Aber nicht nur Beiranvands vermeintlich heroisches Verhalten, sich trotz offensichtlicher Beeinträchtigung in den Dienst der Mannschaft zu stellen, sorgte für Kopfschütteln, sondern auch das Nicht-Intervenieren der herbeigeeilten Teamärzte, die hätten entscheiden sollen, den Torhüter umgehend auszutauschen. Stattdessen blieb er anschließend noch für eine kurze Zeit auf dem Platz, ehe er erneut zu Boden sackte und sich endlich auswechseln ließ.

Dass mit dem Thema Kopfverletzungen im Fußball mitunter noch viel zu sorglos umgegangen wird, ist nichts Neues. Bereits vor einigen Monaten hat unsere Redaktion über dieses Thema berichtet. Zudem warnen Wissenschaftler regelmäßig vor den Spätfolgen solcher Verletzungen wie zum Beispiel einer Gehirnerschütterung. Passiert ist dennoch erschreckend wenig.
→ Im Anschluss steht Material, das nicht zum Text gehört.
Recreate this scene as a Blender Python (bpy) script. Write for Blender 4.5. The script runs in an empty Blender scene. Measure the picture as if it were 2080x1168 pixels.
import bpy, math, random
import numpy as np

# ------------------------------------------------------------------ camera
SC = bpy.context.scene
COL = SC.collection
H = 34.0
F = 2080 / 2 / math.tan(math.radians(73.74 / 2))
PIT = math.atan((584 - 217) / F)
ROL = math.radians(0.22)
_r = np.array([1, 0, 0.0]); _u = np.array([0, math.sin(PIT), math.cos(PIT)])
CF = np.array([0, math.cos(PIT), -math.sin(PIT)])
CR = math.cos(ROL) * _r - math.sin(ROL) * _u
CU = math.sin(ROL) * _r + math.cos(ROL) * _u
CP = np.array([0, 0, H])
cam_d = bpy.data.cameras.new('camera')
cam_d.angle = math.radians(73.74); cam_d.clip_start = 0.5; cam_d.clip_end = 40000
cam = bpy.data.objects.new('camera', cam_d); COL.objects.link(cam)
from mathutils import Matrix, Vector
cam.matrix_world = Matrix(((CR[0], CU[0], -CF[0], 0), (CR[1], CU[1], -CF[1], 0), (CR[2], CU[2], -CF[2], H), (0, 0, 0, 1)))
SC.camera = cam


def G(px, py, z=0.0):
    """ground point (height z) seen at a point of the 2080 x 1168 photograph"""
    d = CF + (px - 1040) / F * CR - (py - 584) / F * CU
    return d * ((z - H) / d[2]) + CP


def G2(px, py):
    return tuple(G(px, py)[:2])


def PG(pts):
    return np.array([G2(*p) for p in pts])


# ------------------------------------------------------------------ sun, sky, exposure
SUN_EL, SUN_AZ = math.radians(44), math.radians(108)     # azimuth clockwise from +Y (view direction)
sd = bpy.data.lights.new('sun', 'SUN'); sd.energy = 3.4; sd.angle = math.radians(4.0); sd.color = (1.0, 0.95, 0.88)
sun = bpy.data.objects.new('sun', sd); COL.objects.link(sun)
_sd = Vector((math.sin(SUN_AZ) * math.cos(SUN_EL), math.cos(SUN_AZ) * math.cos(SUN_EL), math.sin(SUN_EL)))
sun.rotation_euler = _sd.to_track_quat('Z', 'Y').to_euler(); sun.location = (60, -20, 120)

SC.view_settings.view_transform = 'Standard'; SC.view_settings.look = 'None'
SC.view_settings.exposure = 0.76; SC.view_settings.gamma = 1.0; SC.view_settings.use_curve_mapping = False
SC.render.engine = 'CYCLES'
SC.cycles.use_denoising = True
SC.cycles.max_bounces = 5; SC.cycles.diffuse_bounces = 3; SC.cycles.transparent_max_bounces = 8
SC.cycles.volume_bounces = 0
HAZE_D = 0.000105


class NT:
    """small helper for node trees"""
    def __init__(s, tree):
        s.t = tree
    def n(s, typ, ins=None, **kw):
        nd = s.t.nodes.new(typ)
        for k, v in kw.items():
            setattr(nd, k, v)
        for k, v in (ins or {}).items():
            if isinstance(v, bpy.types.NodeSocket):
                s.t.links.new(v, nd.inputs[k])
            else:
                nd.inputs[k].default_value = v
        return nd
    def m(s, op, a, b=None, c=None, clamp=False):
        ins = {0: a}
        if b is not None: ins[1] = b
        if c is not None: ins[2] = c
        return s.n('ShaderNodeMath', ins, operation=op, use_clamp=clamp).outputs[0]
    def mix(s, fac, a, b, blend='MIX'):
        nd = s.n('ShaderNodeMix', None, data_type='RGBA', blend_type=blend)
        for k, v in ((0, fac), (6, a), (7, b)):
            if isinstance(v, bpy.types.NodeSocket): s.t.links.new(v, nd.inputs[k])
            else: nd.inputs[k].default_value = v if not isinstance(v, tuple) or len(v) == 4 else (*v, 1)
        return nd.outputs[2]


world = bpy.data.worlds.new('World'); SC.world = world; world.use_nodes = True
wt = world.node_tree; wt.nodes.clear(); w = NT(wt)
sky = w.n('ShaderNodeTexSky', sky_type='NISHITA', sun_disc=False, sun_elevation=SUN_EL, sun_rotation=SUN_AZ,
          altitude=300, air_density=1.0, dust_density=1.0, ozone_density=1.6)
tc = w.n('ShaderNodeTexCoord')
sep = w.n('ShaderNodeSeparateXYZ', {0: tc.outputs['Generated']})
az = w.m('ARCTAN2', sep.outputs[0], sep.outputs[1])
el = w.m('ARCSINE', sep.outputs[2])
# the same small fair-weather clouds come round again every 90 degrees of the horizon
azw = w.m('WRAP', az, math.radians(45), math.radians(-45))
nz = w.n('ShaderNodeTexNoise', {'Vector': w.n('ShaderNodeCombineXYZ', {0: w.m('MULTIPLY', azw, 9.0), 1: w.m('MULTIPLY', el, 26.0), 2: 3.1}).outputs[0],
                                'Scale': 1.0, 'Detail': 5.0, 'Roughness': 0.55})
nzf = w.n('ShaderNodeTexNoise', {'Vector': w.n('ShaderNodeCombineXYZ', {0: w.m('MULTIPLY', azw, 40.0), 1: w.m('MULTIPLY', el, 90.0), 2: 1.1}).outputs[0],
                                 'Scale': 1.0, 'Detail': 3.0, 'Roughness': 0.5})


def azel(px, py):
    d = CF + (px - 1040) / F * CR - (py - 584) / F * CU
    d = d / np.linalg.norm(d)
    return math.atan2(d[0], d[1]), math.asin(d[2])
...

Zwar veröffentlichte der europäische Fußballverband Uefa im vergangenen Jahr eine Charta, in der unter anderem der Ablauf der medizinischen Untersuchung bei Kopfverletzungen während eines Spiels auf Uefa-Ebene geregelt ist. Die Praxis – siehe Beispiel Iran – zeigt jedoch, dass vieles weiter graue Theorie ist.

Bei der WM – bekanntlich ein Fifa-Wettbewerb – wurde vor Turnierbeginn übrigens eine Neuerung eingeführt. Demnach darf ein Spieler, bei dem eine Gehirnerschütterung oder wie bei Beiranvands nur der Verdacht darauf besteht, ausgewechselt werden, ohne dass dadurch das Wechselkontingent von fünf Spielern betroffen ist. Entsprechend durfte Irans Nationaltrainer Carlos Queiroz sechs Mal wechseln. Immerhin.

Bei all den neue Ideen und Präventionsmaßnahmen sind aber auch die Akteure auf dem Spielfeld gefordert, sich mehr mit den Konsequenzen ihres Handelns auseinanderzusetzen. Zu glauben, sich angeschlagen oder mit einem vor Blut triefenden Turban in den nächsten Zweikampf zu werfen, sei ein Zeichen von Willen und Uneigennützigkeit, ist ein fataler Irrtum.

Fehlt diese Einsicht, muss das medizinische Personal im Sinne des Spielers umso konsequenter Handeln. Wie sowas aussehen sollte, wurde übrigens im selben Spiel offenbar, als Englands Harry Maguire im Laufe der zweiten Halbzeit sichtlich angeknockt ausgewechselt wurde.

Hier gingen die Teamärzte nach eingehender Erstuntersuchung kein unnötiges Risiko ein. Es war die einzig richtige Entscheidung.